#### [RECORD EXTRACTS]
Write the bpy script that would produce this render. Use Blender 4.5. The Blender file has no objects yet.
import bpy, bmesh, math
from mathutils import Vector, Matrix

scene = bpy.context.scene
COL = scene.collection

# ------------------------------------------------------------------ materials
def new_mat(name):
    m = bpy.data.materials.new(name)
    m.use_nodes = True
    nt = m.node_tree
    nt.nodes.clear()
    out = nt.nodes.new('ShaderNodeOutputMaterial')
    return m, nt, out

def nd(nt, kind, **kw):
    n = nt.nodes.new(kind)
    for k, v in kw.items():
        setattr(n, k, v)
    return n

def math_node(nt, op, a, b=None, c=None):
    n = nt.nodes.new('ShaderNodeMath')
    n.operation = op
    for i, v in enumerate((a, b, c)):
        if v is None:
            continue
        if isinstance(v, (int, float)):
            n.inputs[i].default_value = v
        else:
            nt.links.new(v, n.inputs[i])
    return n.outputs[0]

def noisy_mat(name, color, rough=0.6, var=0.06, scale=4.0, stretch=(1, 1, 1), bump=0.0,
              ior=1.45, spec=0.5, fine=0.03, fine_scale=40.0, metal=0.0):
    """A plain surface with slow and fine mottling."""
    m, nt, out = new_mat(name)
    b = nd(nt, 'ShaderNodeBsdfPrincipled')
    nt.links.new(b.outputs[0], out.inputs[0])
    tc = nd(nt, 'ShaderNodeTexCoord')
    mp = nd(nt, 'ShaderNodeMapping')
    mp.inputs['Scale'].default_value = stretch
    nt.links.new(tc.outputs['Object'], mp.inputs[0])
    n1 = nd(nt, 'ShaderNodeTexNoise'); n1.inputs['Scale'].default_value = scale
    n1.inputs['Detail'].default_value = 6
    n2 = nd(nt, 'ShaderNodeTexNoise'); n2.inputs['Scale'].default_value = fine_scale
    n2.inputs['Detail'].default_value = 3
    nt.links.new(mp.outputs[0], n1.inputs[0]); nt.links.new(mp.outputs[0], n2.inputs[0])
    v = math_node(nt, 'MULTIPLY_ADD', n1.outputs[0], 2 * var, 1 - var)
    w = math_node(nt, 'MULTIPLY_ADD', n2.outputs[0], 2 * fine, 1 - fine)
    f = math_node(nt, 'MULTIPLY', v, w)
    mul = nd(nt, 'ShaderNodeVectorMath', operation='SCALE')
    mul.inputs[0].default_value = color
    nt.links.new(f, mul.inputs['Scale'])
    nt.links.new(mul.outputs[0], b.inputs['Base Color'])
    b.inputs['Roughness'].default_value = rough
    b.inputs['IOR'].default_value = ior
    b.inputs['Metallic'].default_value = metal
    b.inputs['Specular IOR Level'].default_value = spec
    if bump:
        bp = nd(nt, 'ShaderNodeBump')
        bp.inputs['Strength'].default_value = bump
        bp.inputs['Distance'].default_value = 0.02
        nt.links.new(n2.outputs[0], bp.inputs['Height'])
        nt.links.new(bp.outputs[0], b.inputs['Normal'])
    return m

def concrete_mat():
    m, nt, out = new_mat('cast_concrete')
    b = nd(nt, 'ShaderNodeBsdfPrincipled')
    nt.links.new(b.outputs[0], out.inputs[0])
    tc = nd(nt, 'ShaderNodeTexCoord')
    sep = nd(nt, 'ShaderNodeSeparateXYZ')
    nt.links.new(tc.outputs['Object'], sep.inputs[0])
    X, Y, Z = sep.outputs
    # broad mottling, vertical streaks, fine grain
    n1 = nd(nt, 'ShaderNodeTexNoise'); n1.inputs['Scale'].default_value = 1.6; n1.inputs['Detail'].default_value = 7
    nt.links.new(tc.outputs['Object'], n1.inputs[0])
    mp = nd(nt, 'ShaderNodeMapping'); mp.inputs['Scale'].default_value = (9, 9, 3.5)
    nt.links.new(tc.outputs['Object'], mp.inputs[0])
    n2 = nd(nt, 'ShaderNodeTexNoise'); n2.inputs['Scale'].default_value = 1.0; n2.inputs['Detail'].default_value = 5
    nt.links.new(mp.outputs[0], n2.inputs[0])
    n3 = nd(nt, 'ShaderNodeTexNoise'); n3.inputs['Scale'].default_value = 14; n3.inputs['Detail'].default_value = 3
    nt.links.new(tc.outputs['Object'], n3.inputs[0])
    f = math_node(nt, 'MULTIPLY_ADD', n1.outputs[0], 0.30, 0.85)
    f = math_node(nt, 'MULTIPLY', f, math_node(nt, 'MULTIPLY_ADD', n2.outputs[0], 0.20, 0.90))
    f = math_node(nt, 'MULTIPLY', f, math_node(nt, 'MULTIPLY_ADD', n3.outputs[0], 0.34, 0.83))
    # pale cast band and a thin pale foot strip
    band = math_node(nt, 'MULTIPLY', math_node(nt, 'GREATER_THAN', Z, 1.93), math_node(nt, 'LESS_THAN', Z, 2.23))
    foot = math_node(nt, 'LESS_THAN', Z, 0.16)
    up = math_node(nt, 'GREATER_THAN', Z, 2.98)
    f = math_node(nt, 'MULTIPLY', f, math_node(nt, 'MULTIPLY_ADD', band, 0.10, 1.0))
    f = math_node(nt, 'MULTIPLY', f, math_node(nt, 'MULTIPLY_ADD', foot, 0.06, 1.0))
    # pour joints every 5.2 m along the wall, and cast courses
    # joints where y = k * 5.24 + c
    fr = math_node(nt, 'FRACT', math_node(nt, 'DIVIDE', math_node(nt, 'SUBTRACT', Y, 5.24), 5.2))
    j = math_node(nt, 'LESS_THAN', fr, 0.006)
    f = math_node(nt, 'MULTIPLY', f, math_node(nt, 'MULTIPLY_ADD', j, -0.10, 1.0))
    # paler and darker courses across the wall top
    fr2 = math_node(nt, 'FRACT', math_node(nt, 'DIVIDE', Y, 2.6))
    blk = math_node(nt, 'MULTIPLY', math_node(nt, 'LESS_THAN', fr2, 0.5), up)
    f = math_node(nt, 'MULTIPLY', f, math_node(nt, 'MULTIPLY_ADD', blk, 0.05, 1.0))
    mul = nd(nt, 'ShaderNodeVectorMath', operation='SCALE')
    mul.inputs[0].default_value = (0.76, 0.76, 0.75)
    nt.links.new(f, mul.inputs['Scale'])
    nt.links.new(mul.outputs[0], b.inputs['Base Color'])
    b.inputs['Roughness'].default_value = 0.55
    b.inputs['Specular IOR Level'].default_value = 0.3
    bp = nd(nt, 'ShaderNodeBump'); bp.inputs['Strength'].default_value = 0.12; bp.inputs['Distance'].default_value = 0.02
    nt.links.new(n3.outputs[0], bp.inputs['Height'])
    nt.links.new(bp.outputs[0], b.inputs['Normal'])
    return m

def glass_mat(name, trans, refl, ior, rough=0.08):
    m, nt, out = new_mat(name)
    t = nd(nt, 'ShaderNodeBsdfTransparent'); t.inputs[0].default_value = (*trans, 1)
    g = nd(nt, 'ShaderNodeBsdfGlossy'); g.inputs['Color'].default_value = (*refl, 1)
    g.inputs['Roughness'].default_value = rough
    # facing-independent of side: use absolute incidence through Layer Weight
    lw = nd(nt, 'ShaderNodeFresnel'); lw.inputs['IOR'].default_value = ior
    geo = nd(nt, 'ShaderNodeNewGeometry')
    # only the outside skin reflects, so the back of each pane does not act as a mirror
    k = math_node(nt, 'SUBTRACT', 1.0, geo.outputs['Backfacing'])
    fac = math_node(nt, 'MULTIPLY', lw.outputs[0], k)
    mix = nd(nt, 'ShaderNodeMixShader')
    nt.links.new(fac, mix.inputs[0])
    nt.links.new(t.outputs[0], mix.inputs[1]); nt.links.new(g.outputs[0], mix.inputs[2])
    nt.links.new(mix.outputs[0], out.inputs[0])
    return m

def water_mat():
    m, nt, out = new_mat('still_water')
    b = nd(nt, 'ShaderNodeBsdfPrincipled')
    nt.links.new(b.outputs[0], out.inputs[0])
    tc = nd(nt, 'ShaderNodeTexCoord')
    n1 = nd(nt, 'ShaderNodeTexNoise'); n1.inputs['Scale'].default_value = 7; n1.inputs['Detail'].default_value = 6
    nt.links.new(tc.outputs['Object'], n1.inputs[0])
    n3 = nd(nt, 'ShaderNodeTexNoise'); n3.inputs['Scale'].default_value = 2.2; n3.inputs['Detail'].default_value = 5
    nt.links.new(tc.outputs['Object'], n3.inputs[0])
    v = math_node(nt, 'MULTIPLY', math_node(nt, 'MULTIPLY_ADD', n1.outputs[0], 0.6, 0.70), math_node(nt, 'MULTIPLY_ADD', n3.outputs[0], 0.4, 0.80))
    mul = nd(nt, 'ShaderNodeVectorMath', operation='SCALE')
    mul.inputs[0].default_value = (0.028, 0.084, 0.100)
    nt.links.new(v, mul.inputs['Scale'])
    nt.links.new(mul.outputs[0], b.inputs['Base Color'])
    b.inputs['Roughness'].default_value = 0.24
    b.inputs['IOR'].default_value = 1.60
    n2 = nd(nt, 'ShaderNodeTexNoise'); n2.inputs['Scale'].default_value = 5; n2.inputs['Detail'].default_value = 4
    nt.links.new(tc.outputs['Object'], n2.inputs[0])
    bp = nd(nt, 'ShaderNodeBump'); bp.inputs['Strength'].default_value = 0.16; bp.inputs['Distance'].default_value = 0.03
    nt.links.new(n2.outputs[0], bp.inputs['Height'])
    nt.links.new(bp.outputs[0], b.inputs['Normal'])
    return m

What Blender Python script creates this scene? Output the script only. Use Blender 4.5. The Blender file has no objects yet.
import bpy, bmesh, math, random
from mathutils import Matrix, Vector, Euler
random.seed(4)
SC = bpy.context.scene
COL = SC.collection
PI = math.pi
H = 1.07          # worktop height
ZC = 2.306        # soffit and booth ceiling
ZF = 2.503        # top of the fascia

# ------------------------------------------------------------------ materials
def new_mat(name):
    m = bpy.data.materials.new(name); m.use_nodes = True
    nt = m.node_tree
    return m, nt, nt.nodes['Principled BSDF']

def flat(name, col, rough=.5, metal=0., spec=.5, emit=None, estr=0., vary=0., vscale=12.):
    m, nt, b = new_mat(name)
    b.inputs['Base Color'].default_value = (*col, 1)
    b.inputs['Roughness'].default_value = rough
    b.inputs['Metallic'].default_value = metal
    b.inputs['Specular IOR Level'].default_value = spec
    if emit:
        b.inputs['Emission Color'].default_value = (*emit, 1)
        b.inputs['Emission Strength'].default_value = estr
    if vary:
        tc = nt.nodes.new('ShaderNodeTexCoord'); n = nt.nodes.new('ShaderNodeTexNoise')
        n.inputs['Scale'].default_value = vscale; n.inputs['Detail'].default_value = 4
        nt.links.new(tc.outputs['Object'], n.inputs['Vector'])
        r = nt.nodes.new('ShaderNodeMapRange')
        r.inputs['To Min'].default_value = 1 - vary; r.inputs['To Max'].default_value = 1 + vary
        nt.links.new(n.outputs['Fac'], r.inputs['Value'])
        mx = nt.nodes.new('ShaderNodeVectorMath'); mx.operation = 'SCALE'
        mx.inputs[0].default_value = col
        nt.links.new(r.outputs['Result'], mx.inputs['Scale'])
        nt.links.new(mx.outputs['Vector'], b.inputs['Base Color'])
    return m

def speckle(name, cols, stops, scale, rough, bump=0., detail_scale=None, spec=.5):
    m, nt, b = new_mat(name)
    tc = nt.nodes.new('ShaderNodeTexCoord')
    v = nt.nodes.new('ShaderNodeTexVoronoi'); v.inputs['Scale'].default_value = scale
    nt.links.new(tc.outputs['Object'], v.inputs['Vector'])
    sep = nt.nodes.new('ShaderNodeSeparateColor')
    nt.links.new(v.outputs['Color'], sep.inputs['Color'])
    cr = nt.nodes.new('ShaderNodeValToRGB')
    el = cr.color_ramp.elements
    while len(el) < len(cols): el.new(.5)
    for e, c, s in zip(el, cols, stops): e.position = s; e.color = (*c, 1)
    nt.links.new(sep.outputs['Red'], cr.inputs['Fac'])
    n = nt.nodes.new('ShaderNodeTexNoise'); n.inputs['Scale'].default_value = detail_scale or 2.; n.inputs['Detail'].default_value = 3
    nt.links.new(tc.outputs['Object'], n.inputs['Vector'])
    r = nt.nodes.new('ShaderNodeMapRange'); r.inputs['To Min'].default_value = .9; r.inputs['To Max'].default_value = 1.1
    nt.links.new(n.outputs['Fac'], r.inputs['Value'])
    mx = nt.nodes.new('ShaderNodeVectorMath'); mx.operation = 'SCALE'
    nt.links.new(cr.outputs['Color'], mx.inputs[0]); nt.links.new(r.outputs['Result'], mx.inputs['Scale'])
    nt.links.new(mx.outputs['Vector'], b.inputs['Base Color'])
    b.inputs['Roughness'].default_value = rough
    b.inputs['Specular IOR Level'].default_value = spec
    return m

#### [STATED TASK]
Quote the records from their first line to the line with "COL = scene.collection", inclusive, without adding or dropping anything.

#### [EXERCISE RESPONSE]
Write the bpy script that would produce this render. Use Blender 4.5. The Blender file has no objects yet.
import bpy, bmesh, math
from mathutils import Vector, Matrix

scene = bpy.context.scene
COL = scene.collection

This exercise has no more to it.